Editors: Anthony Kaldellis and Niketas Siniossoglou
Publisher: Cambridge University Press – 791 pages
Book Review by: Sonu Chandiram

This book is unusual and rather unique from other books on Byzantine history in that its focus is on ideas and thoughts that developed in Byzantium rather than on historical events. It is well known that activities lead to events, and groups of important, related activities lead to memorable events that become historic.

It is also known that ideas lead to thoughts, and thoughts in turn lead to activities. So the sequence of progression is: ideas, then thoughts, then events. And when ideas have impact, for example, if they affect the lives or livelihoods of large numbers of people (e.g. millions of individuals), the thoughts they give birth to, also develop the element of impact.

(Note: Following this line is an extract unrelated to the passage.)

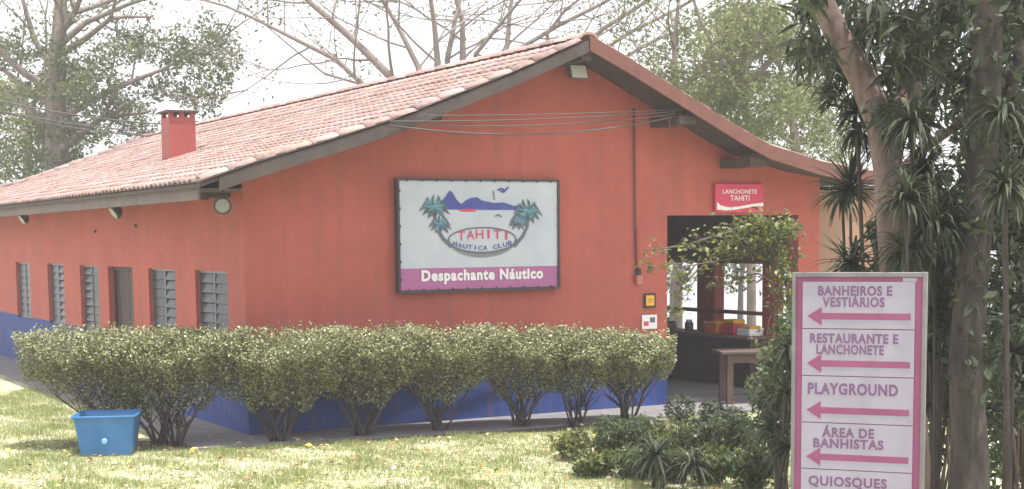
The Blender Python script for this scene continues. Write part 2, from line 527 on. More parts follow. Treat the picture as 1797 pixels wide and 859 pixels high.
# far end wall, right side wall: low wall, pillars, header
mb = MB()
mb.box(T, LEN - T, -0.1, WID - T, LEN, 3.4)
mb.build('end_wall', M['wall'], bld)
RV = [(0.9, 1.22), (2.6, 3.15), (5.6, 6.1), (8.2, 8.7)]
for a, b_ in RV:
    mb = MB(); mb.box(WID - T + 0.01, a, 0.0, WID - 0.01, b_, 2.6, 0.015)
    mb.build('pillar', M['redpaint'], bld)
mb = MB(); mb.box(WID - T, T, 2.6, WID, LEN, under(WID) - 0.01)
mb.box(WID - T - 0.02, T, 2.2, WID - 0.02, LEN - T, 2.598); mb.build('header_beam', M['interior'], bld)
mb = MB(); mb.box(WID - T, 9.2, -0.1, WID, LEN, 2.2); mb.build('rear_side_wall', M['wall'], bld)
# counter with its top
mb = MB(); mb.box(WID - 0.85, 0.75, 0.12, WID - 0.4, 8.9, 0.93); mb.build('counter', M['counter'], bld)
mb = MB(); mb.box(WID - 0.95, 0.70, 0.932, WID - 0.32, 8.95, 0.98, 0.01); mb.build('counter_top', M['interior'], bld)
mb = MB(); mb.box(WID - 0.24, 0.75, 1.30, WID - 0.06, 8.2, 1.36); mb.build('rail', M['redwood'], bld)
# floor, inner partitions, ceiling
mb = MB(); mb.box(T, T, -0.05, WID - 0.28, LEN - T, 0.10); mb.build('floor', M['concrete'], bld)
mb = MB(); mb.box(OP0, -0.02, -0.05, OP1, T, 0.098); mb.build('threshold', M['concrete'], bld)
mb = MB(); mb.box(T, 9.0, 0.1, WID - 0.3, 9.12, 3.05); mb.box(5.6, T, 0.1, 5.7, 9.0, 3.05)
mb.build('partition', M['interior'], bld)
mb = MB(); mb.box(T, T, 3.06, WID - T, LEN - T, 3.12); mb.build('ceiling', M['interior'], bld)

# windows
def window(v0, v1, k):
    x = 0.06
    mb = MB(); f = 0.035
    mb.box(x, v0 + 0.001, WZ0 + 0.001, x + 0.05, v0 + f, WZ1 - 0.001); mb.box(x, v1 - f, WZ0 + 0.001, x + 0.05, v1 - 0.001, WZ1 - 0.001)
    mb.box(x, v0 + f, WZ0 + 0.001, x + 0.05, v1 - f, WZ0 + f); mb.box(x, v0 + f, WZ1 - f, x + 0.05, v1 - f, WZ1 - 0.001)
    mb.box(x - 0.004, (v0 + v1) / 2 - 0.018, WZ0 + f, x + 0.054, (v0 + v1) / 2 + 0.018, WZ1 - f)
    wn_ = mb.build('window', M['metal'], bld)
    mb = MB(); mb.box(x + 0.07, v0 + f, WZ0 + f, x + 0.076, v1 - f, WZ1 - f); mb.build('pane', M['glass'], wn_)
    N = 8
    step = (WZ1 - WZ0 - 2 * f) / N
    me = None
    for half in (0, 1):
        a = v0 + f + 0.004 if half == 0 else (v0 + v1) / 2 + 0.022
        b_ = (v0 + v1) / 2 - 0.022 if half == 0 else v1 - f - 0.004
        mb = MB()
        mb.prism([(-0.016, a, -0.068), (-0.010, a, -0.071), (0.014, a, 0.064), (0.009, a, 0.068)], (0, b_ - a, 0))
        me = mb.mesh('louvre', M['louvre'])
        tilt = [0.0, 0.10, -0.12, 0.16, -0.05][(k + half) % 5]
        for j in range(N):
            o = bpy.data.objects.new('louvre', me); link(o, wn_)
            o.location = (x + 0.012, 0, WZ0 + f + (j + 0.5) * step)
            o.rotation_euler = (0, tilt + random.uniform(-0.03, 0.03), 0)
for k, (a, b_) in enumerate(WIN): window(a, b_, k)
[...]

For example, Mohandas Gandhi’s idea of ahimsa (non-violence) made sense to millions of people who could not possibly fight effectively with the well-armed British government that ruled India. Ahimsa led to the basic thought of non-cooperation with British rule.

When the British government could not get people to obey the laws and rules they had imposed on their Indian subjects, they became ineffective as rulers. The thought of non-cooperation spawned a nationwide fierce resistance movement led by Gandhi that eventually led to India’s independence from Britain.

This book discusses in 38 chapters, a number ideas on a range of subjects in Byzantine intellectual life, including astrology, astronomy, philosophy, politics, religion, rhetoric, and theology. You can survey what discussions are available, and delve deeper into any one idea in particular.

Let us take a look at the broad outline of this book by providing you the titles of its five Parts. These will serve as an overview of what you will find in this unusually insightful and excellent history of ideas.

Introduction

  1. Part I. The Transmission of Knowledge
  2. Part II. Sciences of the Word
  3. Part III. Sciences of the World
  4. Part IV. Philosophy and Theology in Late Byzantium
  5. Part V. Politics and History

In the Introduction of this book, the editors Anthony Kaldellis and Niketas Siniossoglou point out the importance of ideas in history. They write:

Ideas have lives of their own. Their genealogies, careers, mutations, and legacies form historical patterns and ontologies different from those of individual human beings and societies, though they are linked to the in manifold ways.

In most history books, the lives of people, how and where they lived, and the events their activities led to, are discussed inextricably with the ideas they created, espoused and advanced, But the editors of this book assert that ideas should be looked at separately from all the above-mentioned elements because ideas “have a life of their own.”

They elaborate on this point by writing: “Ideally, the history of ideas should be studied diachronically and across the boundaries of states, cultures, and periods, these being the most important categories that artificially break up intellectual history.”

They point out to a grave shortcoming in existing literature on the acquisition of new ideas by the people of Byzantium and on the birth and growth of their own: We quote them in part on this point“…the questions of how the Byzantines interacted with ideas which they received from earlier periods, and how they developed ideas of their own are occluded in existing scholarship.”

They also lament that intellectual histories of the medieval west rarely include the Byzantine world, which played a critical role in world progress and development

This book fills the gaps we mention above, lays a sold, new and fresh foundation of Byzantine intellectual history, and builds a strong structure of ideas in a variety of fields we mention above, as well as a host of other significant ones.

 

Editors:

Anthony Kaldellis is a Professor of Classics at Ohio State University and a leading scholar of Byzantium. He has published numerous translations, articles, and books, including The Byzantine Republic: People and Power at New Rome (2015), Ethnography After Antiquity (2013), Hellenism in Byzantium (Cambridge 2008) and The Christian Parthenon (Cambridge 2009).

Niketas Siniossoglou is a Research Associate at the National Hellenic Research Foundation and is a historian of ancient and modern philosophy. His publications include Plato and Theodoret (Cambridge 2008), and Radical Platonism in Byzantium (Cambridge 2011).